A hazardous-materials team entered the office of the Council on American-Islamic Relations Thursday, after the group received a suspicious item in the mail.

CAIR

The Capitol Hill office of the Council on American-Islamic Relations was evacuated by police Thursday, after a suspicious "foreign substance" was received in the mail. Early tests showed the substance isn't dangerous; the FBI is now investigating.

CAIR says its personnel came in contact with an envelope that contained a powdery, white substance and a message referring to a "painful death."

The evacuation was announced around 2 p.m. ET; nearly an hour later, CAIR posted an update saying, "Preliminary field tests indicate the substance is not dangerous, letter is now in the hands of the FBI for more extensive tests and investigation."
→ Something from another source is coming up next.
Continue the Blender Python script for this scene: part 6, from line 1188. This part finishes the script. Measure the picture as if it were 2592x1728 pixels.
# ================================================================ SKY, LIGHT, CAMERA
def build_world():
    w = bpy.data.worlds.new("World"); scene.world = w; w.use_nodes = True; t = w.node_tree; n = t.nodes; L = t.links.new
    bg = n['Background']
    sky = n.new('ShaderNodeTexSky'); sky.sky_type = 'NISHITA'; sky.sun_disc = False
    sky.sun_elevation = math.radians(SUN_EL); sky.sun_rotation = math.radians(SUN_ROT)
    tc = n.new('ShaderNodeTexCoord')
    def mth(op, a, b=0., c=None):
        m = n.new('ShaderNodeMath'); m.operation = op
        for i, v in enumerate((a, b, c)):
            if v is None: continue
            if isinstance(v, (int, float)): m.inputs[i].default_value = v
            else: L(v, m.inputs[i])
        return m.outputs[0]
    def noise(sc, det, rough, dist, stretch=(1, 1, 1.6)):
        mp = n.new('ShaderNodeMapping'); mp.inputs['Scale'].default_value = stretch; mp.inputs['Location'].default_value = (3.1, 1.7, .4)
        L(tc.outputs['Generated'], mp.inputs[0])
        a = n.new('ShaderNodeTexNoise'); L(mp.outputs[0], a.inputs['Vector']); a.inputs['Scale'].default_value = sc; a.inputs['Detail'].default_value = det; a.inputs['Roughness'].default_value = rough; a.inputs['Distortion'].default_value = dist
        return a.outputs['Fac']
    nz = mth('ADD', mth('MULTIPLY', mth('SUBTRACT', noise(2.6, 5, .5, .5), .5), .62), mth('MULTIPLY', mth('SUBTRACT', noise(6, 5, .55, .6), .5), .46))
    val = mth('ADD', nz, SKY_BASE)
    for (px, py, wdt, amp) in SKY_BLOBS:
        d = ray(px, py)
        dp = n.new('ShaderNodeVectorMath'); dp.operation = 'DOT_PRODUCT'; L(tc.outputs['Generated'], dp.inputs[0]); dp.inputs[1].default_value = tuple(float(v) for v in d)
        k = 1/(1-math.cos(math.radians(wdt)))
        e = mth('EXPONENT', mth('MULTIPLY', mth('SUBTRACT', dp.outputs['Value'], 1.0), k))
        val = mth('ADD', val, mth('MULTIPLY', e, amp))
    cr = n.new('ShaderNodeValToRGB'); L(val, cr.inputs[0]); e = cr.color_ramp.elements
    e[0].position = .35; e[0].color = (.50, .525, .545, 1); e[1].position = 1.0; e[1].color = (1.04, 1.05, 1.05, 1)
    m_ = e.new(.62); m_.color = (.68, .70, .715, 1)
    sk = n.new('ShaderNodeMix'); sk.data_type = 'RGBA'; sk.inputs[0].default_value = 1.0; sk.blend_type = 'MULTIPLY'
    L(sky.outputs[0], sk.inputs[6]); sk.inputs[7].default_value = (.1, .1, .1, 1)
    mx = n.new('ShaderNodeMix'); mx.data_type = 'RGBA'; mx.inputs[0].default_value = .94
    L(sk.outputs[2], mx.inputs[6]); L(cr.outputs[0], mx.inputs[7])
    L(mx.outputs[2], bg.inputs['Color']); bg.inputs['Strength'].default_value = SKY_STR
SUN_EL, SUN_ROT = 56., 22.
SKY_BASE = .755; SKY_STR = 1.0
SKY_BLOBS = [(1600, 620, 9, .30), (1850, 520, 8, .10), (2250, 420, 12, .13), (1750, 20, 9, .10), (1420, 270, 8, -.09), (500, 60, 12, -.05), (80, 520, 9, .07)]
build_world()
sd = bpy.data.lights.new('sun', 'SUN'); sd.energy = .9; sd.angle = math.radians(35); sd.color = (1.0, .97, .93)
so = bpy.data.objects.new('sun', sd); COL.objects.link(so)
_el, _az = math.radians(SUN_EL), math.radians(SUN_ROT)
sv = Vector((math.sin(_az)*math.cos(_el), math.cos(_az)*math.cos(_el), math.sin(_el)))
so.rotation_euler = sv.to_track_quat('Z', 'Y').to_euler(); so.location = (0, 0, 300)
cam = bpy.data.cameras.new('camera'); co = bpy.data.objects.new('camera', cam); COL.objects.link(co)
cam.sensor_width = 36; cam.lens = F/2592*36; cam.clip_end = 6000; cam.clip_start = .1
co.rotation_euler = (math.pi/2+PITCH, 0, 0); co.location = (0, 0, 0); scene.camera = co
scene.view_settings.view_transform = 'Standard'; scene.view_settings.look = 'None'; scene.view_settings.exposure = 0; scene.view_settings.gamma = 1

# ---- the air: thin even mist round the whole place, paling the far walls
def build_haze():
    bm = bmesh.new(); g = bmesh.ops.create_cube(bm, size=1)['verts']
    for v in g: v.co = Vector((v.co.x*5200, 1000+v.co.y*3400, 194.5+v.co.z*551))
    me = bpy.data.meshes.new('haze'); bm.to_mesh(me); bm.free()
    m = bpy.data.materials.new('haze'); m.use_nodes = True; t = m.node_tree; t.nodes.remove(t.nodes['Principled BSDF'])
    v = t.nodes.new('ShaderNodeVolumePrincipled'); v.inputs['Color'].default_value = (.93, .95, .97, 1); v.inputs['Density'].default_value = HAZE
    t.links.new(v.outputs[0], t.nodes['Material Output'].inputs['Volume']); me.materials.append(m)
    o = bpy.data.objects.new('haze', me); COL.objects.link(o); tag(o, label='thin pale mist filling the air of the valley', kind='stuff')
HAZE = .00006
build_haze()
Images from the scene show hazardous-materials workers being hosed down in a portable tub set up on the street outside the office.

The group has received death threats in the past, says national communications director Ibrahim Hooper — but he tells NPR's Newscast unit, "they've increased tremendously since the Paris attacks, the San Bernardino killings, and the Donald Trump statements."

In the hours after the San Bernardino killings perpetrated by Syed Farook and Tashfeen Malik, CAIR organized a news conference at which its local director condemned the violence and offered prayers for those affected; the event was also attended by Farook's brother-in-law.